Two major contentions that help frame his analysis are: (1) rejection of the view that proper understanding calls for eliminating the influence of the interpreter's context; (2) rejection of the view that the author's intent in writing a text has any special weight to it.
As to the first point, he argues that it is simply not possible for the interpreter to escape his present situation. He advances the concept of the "horizon." For Gadamer, the horizon is ". . .the range of vision that includes everything that can be seen from a particular vantage point." It is the grounding of the interpreter, including that person's language, that fixes the possibilities of what that person can see and understand. In Gadamer's words, it is
". . .the way in which thought is tied to its finite determination, and the nature of the law of the expansion of the range of vision. A person who has no horizon is a man who does not see far enough and hence over values what is nearest to him. Contrariwise, to have an horizon means not to be limited to what is nearest, but to be able to see beyond it. A person who has an horizon knows the relative significance of everything within this horizon, as near or far, great or small."
To interpret the words of the past, Gadamer says that:
"Just as in a conversation, when we have discovered the standpoint and horizon of the other person, his ideas become intelligible, without our necessarily having to agree with him, the person who thinks historically comes to understand the meaning of what has been handed down, without necessarily agreeing with it, or seeing himself in it."
In interpreting texts, two horizons are involved--one is the horizon of the interpreter and the other the particular historical horizon into which he or she places him or herself in trying to understand the text. Thus, the two horizons interact to produce understanding.
The historical horizon of the text is not fixed; it cannot take on a meaning that is unchanged for all times and places. Here, he gets to the heart of successful hermeneutic inquiry--the fusing of horizons. He says:
"Hence the horizon of the present cannot be formed with the past. There is no more an isolated horizon of the present than there are historical horizons. Understanding, rather, is always the fusion of these horizons which we imagine to exist by themselves. . .Every encounter with tradition that takes place within historical consciousness involves the experience of the tension between the text and the present."
But what of the intention of the original author of a text? That leads to another of Gadamer's major points, by now clearly implicit in his idea of fusion of horizons. In short, it is not particularly important in trying to interpret a text. Once a text is created by its author, it becomes, so to speak, freed from the creator and begins to take on its own meaning, based upon its historical horizon, continually evolving as circumstances change. It is the text's horizon that interacts with the interpreter's horizon.

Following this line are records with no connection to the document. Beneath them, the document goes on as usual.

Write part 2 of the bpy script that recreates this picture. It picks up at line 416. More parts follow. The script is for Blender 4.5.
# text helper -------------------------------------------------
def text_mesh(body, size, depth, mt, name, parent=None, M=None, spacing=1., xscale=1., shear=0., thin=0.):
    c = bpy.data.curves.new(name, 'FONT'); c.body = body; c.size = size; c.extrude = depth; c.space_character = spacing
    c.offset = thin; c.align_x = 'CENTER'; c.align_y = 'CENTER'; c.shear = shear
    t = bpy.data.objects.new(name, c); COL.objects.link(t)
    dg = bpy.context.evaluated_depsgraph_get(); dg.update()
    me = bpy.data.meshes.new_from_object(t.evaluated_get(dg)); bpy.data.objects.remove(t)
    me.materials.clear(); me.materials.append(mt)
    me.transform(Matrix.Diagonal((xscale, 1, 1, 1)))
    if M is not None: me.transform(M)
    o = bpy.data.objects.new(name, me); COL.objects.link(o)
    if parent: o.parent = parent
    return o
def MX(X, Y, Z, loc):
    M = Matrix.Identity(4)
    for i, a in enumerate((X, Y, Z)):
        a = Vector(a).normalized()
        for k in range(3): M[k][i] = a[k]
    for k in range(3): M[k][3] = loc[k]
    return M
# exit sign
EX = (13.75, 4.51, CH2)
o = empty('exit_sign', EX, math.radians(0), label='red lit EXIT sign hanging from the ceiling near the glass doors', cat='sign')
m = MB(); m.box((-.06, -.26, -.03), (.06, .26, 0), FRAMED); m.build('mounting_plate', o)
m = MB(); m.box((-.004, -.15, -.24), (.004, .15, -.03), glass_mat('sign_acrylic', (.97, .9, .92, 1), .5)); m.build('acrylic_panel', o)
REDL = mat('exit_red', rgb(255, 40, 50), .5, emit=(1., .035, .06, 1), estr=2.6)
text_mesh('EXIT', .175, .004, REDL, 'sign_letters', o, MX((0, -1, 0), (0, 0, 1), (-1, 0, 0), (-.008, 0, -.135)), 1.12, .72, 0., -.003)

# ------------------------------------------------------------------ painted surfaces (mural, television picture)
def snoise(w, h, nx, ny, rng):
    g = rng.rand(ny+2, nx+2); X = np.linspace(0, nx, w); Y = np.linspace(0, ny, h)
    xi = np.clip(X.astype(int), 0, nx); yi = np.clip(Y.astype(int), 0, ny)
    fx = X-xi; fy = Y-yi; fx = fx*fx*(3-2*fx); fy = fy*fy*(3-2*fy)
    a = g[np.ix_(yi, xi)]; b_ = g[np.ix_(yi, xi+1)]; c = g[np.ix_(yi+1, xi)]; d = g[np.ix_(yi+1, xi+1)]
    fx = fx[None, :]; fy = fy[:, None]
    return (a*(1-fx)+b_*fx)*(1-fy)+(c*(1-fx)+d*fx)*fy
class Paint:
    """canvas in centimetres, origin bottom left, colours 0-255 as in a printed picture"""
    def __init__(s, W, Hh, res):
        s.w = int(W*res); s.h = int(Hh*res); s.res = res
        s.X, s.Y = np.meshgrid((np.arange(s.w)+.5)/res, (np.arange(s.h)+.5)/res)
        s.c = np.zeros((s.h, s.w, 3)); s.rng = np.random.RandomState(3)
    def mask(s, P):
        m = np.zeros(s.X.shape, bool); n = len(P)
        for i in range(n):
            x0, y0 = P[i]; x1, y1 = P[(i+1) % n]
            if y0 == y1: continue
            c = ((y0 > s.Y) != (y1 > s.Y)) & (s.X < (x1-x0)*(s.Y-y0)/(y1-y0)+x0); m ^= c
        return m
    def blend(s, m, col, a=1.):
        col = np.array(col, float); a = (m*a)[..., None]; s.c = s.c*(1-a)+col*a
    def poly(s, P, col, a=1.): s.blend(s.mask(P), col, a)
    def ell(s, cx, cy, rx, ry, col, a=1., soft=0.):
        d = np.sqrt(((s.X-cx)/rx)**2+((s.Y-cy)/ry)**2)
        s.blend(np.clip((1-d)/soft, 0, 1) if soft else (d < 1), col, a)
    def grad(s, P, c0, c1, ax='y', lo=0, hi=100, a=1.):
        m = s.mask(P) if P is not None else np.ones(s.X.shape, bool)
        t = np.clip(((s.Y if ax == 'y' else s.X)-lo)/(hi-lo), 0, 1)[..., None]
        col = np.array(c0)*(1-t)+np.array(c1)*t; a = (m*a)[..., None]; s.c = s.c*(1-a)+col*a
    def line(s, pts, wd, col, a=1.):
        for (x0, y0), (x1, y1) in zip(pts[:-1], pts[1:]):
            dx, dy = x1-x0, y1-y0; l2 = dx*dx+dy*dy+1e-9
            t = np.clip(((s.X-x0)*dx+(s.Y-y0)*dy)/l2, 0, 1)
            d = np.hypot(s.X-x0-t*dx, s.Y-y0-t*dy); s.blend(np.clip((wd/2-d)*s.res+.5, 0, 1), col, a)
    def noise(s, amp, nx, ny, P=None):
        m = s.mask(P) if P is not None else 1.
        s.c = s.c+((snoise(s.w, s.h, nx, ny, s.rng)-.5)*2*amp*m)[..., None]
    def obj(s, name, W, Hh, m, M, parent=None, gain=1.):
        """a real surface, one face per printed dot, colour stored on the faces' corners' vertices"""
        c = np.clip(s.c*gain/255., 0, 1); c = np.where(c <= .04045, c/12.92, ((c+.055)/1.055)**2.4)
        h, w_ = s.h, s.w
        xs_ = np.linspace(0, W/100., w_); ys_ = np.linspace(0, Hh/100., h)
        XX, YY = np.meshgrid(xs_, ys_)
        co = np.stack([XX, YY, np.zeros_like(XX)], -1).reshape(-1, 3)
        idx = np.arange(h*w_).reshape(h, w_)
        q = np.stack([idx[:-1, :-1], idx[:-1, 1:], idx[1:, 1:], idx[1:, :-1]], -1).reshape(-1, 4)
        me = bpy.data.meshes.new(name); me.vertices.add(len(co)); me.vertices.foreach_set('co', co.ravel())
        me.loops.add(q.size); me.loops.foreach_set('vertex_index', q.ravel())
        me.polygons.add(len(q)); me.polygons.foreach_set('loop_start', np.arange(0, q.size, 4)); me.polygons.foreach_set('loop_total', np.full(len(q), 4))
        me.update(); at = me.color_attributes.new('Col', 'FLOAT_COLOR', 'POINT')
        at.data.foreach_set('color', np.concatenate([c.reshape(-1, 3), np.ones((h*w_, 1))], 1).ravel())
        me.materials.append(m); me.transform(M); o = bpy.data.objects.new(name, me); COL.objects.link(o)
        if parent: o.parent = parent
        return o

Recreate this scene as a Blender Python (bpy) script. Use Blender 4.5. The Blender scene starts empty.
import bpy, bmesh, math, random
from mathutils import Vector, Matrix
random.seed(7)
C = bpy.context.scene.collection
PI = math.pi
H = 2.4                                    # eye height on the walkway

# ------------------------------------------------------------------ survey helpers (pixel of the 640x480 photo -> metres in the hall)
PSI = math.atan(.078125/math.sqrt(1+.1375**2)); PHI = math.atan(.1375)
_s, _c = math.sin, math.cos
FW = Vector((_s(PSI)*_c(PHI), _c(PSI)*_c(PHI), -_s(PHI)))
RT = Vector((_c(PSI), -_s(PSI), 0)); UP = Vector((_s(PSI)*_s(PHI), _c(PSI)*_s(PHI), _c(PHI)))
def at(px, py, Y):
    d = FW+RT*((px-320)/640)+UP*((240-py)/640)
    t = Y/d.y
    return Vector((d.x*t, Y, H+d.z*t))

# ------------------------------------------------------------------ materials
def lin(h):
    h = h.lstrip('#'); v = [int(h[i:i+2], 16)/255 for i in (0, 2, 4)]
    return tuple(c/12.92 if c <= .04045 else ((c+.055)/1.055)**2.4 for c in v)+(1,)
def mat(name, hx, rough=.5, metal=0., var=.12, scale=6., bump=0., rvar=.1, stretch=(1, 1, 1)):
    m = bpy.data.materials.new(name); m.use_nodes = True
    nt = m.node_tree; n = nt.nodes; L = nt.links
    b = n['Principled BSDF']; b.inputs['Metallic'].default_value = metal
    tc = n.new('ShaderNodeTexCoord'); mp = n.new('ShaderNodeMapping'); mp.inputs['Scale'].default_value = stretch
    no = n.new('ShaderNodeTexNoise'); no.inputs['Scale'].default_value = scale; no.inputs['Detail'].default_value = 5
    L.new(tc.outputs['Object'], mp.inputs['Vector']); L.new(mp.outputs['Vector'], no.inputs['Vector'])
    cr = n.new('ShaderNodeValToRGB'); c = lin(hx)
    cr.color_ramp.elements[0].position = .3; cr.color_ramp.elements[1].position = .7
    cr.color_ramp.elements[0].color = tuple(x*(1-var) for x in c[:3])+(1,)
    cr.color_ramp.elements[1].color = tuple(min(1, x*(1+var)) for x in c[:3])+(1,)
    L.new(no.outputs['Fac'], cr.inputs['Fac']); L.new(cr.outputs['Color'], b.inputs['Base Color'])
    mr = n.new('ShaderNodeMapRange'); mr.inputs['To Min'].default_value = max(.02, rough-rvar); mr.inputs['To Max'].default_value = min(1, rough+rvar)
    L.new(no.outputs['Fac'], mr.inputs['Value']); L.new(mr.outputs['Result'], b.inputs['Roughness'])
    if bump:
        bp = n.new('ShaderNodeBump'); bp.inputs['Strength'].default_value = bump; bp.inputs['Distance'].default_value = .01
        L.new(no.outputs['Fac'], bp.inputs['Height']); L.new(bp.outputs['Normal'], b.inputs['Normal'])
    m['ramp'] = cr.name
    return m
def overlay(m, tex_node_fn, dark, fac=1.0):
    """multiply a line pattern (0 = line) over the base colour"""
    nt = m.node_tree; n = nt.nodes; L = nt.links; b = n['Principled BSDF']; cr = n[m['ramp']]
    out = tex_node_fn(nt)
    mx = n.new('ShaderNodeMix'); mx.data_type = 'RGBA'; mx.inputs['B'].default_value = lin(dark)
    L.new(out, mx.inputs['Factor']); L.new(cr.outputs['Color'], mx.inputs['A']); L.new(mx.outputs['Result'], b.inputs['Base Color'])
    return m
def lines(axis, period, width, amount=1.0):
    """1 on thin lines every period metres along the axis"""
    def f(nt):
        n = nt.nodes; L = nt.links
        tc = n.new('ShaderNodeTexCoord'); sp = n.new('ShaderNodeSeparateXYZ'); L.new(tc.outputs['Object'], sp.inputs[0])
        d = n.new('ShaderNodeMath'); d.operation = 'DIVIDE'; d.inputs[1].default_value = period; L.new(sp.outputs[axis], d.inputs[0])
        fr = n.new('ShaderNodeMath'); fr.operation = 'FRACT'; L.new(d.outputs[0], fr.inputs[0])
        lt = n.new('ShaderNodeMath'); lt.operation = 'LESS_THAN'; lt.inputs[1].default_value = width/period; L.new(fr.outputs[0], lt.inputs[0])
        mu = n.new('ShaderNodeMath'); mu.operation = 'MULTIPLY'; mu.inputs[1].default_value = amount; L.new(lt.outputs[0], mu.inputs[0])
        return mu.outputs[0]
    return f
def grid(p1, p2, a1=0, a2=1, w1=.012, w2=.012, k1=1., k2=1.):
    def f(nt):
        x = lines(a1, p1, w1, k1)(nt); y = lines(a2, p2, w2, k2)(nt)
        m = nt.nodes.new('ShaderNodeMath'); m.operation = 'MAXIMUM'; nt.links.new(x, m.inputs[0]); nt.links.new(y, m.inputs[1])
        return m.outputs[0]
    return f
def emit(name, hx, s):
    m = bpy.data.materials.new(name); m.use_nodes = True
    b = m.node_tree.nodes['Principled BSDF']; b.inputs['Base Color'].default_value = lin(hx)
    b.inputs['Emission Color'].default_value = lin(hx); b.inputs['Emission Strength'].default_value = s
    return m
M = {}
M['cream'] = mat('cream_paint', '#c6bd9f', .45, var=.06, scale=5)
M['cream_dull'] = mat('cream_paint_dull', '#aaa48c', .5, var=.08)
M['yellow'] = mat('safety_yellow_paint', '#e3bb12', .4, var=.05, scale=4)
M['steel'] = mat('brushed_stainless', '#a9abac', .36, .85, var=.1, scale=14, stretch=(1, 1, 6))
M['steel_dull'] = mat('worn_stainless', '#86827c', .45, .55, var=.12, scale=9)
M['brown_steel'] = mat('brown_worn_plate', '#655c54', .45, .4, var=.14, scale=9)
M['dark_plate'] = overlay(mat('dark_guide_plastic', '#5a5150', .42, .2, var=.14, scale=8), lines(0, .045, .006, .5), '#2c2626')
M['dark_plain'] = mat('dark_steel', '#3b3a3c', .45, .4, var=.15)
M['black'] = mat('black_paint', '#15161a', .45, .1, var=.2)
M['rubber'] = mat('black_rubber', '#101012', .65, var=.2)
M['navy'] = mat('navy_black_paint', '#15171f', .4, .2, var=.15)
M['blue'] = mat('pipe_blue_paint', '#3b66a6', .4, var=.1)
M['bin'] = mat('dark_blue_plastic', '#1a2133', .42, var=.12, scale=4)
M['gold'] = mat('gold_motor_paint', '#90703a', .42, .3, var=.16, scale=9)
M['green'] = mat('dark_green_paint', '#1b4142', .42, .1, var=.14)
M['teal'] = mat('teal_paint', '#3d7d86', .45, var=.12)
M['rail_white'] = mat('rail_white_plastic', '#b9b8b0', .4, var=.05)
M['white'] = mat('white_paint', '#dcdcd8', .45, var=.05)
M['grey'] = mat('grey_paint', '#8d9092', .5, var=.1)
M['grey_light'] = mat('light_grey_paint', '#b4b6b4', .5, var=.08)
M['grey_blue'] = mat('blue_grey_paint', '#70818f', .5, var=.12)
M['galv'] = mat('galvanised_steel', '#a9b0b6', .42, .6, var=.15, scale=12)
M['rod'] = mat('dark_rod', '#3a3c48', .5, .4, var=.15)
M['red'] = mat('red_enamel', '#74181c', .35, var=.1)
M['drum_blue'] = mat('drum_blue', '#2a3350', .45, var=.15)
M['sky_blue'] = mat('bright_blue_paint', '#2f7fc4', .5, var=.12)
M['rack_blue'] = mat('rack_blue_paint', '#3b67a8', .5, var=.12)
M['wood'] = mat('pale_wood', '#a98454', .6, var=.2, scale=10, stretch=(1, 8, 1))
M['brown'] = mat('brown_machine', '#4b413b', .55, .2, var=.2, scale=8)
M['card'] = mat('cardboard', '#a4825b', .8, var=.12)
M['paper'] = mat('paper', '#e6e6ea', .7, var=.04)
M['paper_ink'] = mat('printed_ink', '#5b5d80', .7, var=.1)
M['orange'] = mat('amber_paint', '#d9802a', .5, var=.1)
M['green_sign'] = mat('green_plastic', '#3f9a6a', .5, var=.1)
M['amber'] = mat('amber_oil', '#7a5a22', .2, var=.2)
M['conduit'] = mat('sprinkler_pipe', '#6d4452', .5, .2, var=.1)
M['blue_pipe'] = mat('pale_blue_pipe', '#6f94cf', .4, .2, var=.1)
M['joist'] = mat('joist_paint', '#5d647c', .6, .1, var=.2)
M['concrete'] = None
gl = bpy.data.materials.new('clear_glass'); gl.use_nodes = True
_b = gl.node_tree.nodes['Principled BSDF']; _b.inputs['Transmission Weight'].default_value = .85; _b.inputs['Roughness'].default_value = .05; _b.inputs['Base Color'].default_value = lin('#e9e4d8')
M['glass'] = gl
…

So what? To the extent that "reality" is the subject of inquiry, our understanding of "reality" will change as the historical horizon of a particular claim about reality changes. We can, then, never come to a satisfactory conclusion about a transcendental reality, about an absolute truth. Is relativism the end product of the endeavor? The hermeneutist in the Gadamerian tradition would simply note that there is no way out.
This is one of the most historically important works available on interpretation. It is difficult and challenging as a work; however, the effort to learn from Gadamer is well worth it.